From the fan side thats where I remember it showing up. I want to say first public memory is Motegi 00 in a Montoya-Lola-Toyota? Loud as hell, and it seemed to me like the experiment didnt last long? Then again everything broke on Montoya's car that year except maybe the driver so who knows what the R&D follow through was like over there.

but yeah...loud

[Powersteer]

From what I know it is important to have a good exhaust header for turbo engines. It doesn't really matter how much lag if there are more important issues to adress. When boost builds up, there is just too much exhaust going out that it builds so much pressure (known as back pressure) that tuners are known to do their best in both exhaust house tuning and wastegate design to minimise this. In relation with this is a good exhaust header design.

I think a 4 into 1 because it does not slow down the exhaust gas until the collector and just shoots the exhaust through the turbine.
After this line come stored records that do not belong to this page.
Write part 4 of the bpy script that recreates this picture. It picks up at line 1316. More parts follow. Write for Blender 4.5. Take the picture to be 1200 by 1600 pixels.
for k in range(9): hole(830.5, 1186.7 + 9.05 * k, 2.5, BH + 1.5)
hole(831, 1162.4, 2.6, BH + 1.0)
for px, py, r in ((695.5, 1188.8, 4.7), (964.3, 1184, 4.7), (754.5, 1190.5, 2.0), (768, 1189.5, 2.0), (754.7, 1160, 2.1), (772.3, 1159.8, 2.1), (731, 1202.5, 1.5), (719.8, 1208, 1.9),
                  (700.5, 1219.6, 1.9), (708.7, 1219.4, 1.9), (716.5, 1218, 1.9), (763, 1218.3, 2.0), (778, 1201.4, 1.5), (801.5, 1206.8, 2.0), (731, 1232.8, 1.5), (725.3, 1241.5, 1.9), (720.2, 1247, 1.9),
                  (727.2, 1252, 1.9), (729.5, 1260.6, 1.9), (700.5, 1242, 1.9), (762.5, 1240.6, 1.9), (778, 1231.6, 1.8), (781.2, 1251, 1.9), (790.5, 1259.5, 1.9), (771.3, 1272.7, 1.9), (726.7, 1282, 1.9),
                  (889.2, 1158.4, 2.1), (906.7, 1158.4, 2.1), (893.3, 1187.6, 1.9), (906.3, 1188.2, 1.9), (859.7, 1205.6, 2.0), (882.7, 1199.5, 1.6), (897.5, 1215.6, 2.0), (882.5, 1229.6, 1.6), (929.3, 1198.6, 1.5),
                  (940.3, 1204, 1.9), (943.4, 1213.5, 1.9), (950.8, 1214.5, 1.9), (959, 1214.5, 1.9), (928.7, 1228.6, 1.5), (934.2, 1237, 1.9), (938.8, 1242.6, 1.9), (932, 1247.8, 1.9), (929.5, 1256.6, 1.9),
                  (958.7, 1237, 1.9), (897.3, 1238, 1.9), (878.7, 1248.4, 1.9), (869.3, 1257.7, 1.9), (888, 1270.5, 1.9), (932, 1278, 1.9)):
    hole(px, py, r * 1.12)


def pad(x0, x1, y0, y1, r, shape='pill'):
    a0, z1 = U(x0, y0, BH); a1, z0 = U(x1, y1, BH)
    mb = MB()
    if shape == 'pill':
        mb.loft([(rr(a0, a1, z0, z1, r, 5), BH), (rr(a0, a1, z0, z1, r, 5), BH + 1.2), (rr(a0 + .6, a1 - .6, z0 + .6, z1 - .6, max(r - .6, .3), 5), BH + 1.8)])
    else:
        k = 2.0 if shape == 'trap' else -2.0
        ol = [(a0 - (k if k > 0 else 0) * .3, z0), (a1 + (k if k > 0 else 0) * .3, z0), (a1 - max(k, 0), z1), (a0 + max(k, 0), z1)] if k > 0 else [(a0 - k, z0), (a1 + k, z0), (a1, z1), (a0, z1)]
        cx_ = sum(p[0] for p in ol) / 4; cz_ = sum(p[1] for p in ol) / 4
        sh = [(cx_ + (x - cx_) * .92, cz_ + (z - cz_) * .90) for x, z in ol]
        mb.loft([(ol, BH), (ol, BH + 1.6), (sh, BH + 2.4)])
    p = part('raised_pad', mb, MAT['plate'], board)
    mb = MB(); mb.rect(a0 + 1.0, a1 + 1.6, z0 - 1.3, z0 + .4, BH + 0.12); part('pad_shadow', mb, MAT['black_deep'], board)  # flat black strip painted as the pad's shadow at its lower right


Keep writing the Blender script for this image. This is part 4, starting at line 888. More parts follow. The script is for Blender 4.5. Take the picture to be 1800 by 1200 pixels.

A 4-2-1 slows the gas down sooner after the first collector because the second stage usually has a larger diameter pipe. It is better to evenly distribute the exhaust pulse because a turbo behaves in some ways like a turbine engine where the more constant the flow the more efficient it works, just the way a turbine engine becomes more efficient with rpm. Probably get less lost gasses too.

Also, with a more efficient extraction of the exhaust more air/charge gets to pass the combustion chamber which naturally means more cooling for the whole chamber. I would not mind on a laggy turbo set-up if it does not keep too much heat. I wonder how much tuning turbo experts do to their exhaust blade attack angle. The steeper the more efficient for the turbine but more harsh towards flow while a shallow attack angle will help exhaust flow better but you get more lag. Maybe variable blades is the answer to the future of boost control. Helicopter blade style.